Des collaborateurs mobilisables à tout moment
Au-delà de l'implication des députés se pose aussi celle de leurs assistants, également soumis à une pression importante en cas d'agenda législatif en surchauffe. Plusieurs organisations de collaborateurs, épaulés par des élus, ont dénoncé ces derniers jours la cadence intenable et leurs potentielles «conséquences sur la santé». D'autant que si les députés membres de groupes conséquents peuvent organiser des roulements (les députés La République en marche sont, par exemple, répartis en groupes de permanence), les collaborateurs, s'ils ne sont pas appelés à siéger, doivent être mobilisables à tout moment. Or ils ne bénéficient «d'aucun statut correspondant à leur situation», pointent l'Association française des collaborateurs parlementaires et la CFTC-Parlement. Leur fonction exige certes des «contraintes de disponibilités» a reconnu ce dernier dans un communiqué, mais «des milliers d'heures supplémentaires» réalisées ces derniers mois «ne sont ni payées, ni compensées.» Seulement 100 heures supplémentaires ont été déclarées au total l'année dernière, bien loin des heures effectivement réalisées par les 1 900 assistants parlementaires, selon Patrice Petriarte secrétaire générale du Syndicat Solidaires-Assemblée nationale, joint par Libé. Le syndicat réclame des élections professionnelles, la reconnaissance de la portabilité de l'ancienneté (actuellement, l'ancienneté d'un collaborateur qui change de député n'est pas prise en compte), déjà reconnue au Sénat ou encore la mise en place d'un salaire minimum (pour l'instant fixé au Smic).

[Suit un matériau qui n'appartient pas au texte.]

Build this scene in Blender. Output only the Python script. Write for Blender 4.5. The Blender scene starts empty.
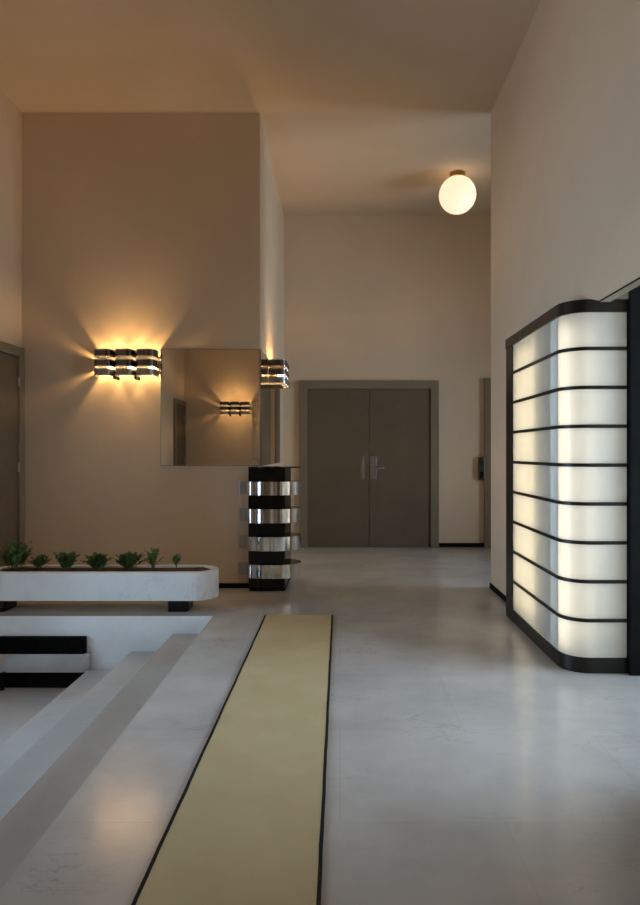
import bpy, bmesh, math, random
from mathutils import Vector, Matrix
random.seed(7)
S = bpy.context.scene
COL = S.collection
PI = math.pi
H = 1.4            # camera height
D1, D2 = 6.72, 9.63
XL, XS, XR = -3.288, -.83, 1.56    # left wall, passage side wall, right wall
YB = -.30          # wall the camera stands level with
ZC = H + 3.515

# ------------------------------------------------------------------ materials
def mat(name, col=(.8, .8, .8), rough=.5, metal=0, spec=.5, emis=None, strength=0, coat=0):
    m = bpy.data.materials.new(name); m.use_nodes = True
    b = m.node_tree.nodes['Principled BSDF']
    b.inputs['Base Color'].default_value = (*col, 1)
    b.inputs['Roughness'].default_value = rough
    b.inputs['Metallic'].default_value = metal
    b.inputs['Specular IOR Level'].default_value = spec
    b.inputs['Coat Weight'].default_value = coat
    if emis:
        b.inputs['Emission Color'].default_value = (*emis, 1)
        b.inputs['Emission Strength'].default_value = strength
    return m

def noise_col(m, c1, c2, scale=3, detail=4, rough=.6, bump=0, bscale=60, stops=(.35, .65), stretch=(1, 1, 1)):
    nt = m.node_tree; N = nt.nodes; L = nt.links
    b = N['Principled BSDF']
    tc = N.new('ShaderNodeTexCoord'); mp = N.new('ShaderNodeMapping')
    mp.inputs['Scale'].default_value = stretch
    L.new(tc.outputs['Object'], mp.inputs['Vector'])
    n = N.new('ShaderNodeTexNoise'); n.inputs['Scale'].default_value = scale
    n.inputs['Detail'].default_value = detail; n.inputs['Roughness'].default_value = rough
    L.new(mp.outputs[0], n.inputs['Vector'])
    r = N.new('ShaderNodeValToRGB')
    r.color_ramp.elements[0].position, r.color_ramp.elements[1].position = stops
    r.color_ramp.elements[0].color = (*c1, 1); r.color_ramp.elements[1].color = (*c2, 1)
    L.new(n.outputs['Fac'], r.inputs['Fac']); L.new(r.outputs['Color'], b.inputs['Base Color'])
    if bump:
        n2 = N.new('ShaderNodeTexNoise'); n2.inputs['Scale'].default_value = bscale; n2.inputs['Detail'].default_value = 3
        L.new(mp.outputs[0], n2.inputs['Vector'])
        bp = N.new('ShaderNodeBump'); bp.inputs['Strength'].default_value = bump; bp.inputs['Distance'].default_value = .01
        L.new(n2.outputs['Fac'], bp.inputs['Height']); L.new(bp.outputs['Normal'], b.inputs['Normal'])
    return m

def marble(name, base, cloud, vein, rough=.15, slabs=True, spec=.5, vscale=1.0):
    m = mat(name, base, rough, spec=spec)
    nt = m.node_tree; N = nt.nodes; L = nt.links; b = N['Principled BSDF']
    tc = N.new('ShaderNodeTexCoord')
    n1 = N.new('ShaderNodeTexNoise'); n1.inputs['Scale'].default_value = .9 * vscale
    n1.inputs['Detail'].default_value = 6; n1.inputs['Roughness'].default_value = .62
    L.new(tc.outputs['Object'], n1.inputs['Vector'])
    r1 = N.new('ShaderNodeValToRGB'); r1.color_ramp.elements[0].position = .38; r1.color_ramp.elements[1].position = .66
    r1.color_ramp.elements[0].color = (*base, 1); r1.color_ramp.elements[1].color = (*cloud, 1)
    L.new(n1.outputs['Fac'], r1.inputs['Fac'])
    mp = N.new('ShaderNodeMapping'); mp.inputs['Rotation'].default_value = (0, 0, .6); mp.inputs['Scale'].default_value = (1, 2.4, 1)
    L.new(tc.outputs['Object'], mp.inputs['Vector'])
    n2 = N.new('ShaderNodeTexNoise'); n2.inputs['Scale'].default_value = 2.2 * vscale; n2.inputs['Detail'].default_value = 8
    n2.inputs['Roughness'].default_value = .6; n2.inputs['Distortion'].default_value = 1.0
    L.new(mp.outputs[0], n2.inputs['Vector'])
    r2 = N.new('ShaderNodeValToRGB'); e = r2.color_ramp.elements
    e[0].position = .485; e[0].color = (0, 0, 0, 1); e[1].position = .50; e[1].color = (1, 1, 1, 1)
    e2 = e.new(.515); e2.color = (0, 0, 0, 1)
    L.new(n2.outputs['Fac'], r2.inputs['Fac'])
    n3 = N.new('ShaderNodeTexNoise'); n3.inputs['Scale'].default_value = 1.7; L.new(tc.outputs['Object'], n3.inputs['Vector'])
    r3 = N.new('ShaderNodeValToRGB'); r3.color_ramp.elements[0].position = .5; r3.color_ramp.elements[1].position = .72
    L.new(n3.outputs['Fac'], r3.inputs['Fac'])
    mul = N.new('ShaderNodeMath'); mul.operation = 'MULTIPLY'
    L.new(r2.outputs['Color'], mul.inputs[0]); L.new(r3.outputs['Color'], mul.inputs[1])
    mul2 = N.new('ShaderNodeMath'); mul2.operation = 'MULTIPLY'; mul2.inputs[1].default_value = .5
    L.new(mul.outputs[0], mul2.inputs[0])
    mx = N.new('ShaderNodeMix'); mx.data_type = 'RGBA'
    L.new(mul2.outputs[0], mx.inputs['Factor']); L.new(r1.outputs['Color'], mx.inputs['A'])
    mx.inputs['B'].default_value = (*vein, 1)
    out = mx.outputs['Result']
    if slabs:
        br = N.new('ShaderNodeTexBrick'); br.inputs['Scale'].default_value = 1
        br.inputs['Brick Width'].default_value = 1.25; br.inputs['Row Height'].default_value = .82
        br.inputs['Mortar Size'].default_value = .0022; br.inputs['Mortar Smooth'].default_value = 0
        br.inputs['Color1'].default_value = (1, 1, 1, 1); br.inputs['Color2'].default_value = (.955, .955, .95, 1)
        br.inputs['Mortar'].default_value = (.9, .89, .87, 1)
        L.new(tc.outputs['Object'], br.inputs['Vector'])
        m2 = N.new('ShaderNodeMix'); m2.data_type = 'RGBA'; m2.blend_type = 'MULTIPLY'; m2.inputs['Factor'].default_value = 1
        L.new(out, m2.inputs['A']); L.new(br.outputs['Color'], m2.inputs['B']); out = m2.outputs['Result']
    L.new(out, b.inputs['Base Color'])
    # polish is not perfectly even
    r4 = N.new('ShaderNodeMapRange'); r4.inputs['To Min'].default_value = rough * .85; r4.inputs['To Max'].default_value = rough * 1.3
    L.new(n1.outputs['Fac'], r4.inputs['Value']); L.new(r4.outputs['Result'], b.inputs['Roughness'])
    return m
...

Des primes pour les fonctionnaires
Enfin, l'accélération du rythme législatif a aussi un impact sur l'ensemble des fonctionnaires qui travaillent au Palais-Bourbon. Des fonctionnaires astreints «à une obligation de disponibilité absolue», dixit le site de l'Assemblée, «le rythme de travail devant en toutes circonstances s'adapter à celui de l'activité parlementaire». Au nombre d'environ 1 200 à l'Assemblée, ils relèvent pour leur part d'un statut particulier et touchent des primes notamment en cas de séances de nuit, dont le montant fait régulièrement polémique. Sont concernés les administrateurs, les assistants de direction ou encore les agents aux fonctions diverses. «Tous les services doivent fonctionner dès lors que l'Assemblée nationale est en séance, de la bibliothèque au service transports (vente de billets d'avion ou de train) en passant par la cafétéria», décrivait l'ex-député René Dosière il y a quelques années. Au-delà de l'impact humain, les horaires à rallonge et les délais restreints subis tout particulièrement par les administrateurs de l'Assemblée, qui écrivent les lois, peuvent faire craindre des «répercussions sur la qualité de l'élaboration de la loi», souligne Thomas Ehrhard, de l'université Panthéon-Assas, des inquiétudes formulées ces dernières semaines par certains députés. Reste à voir si ce week-end de repos leur suffira à récupérer.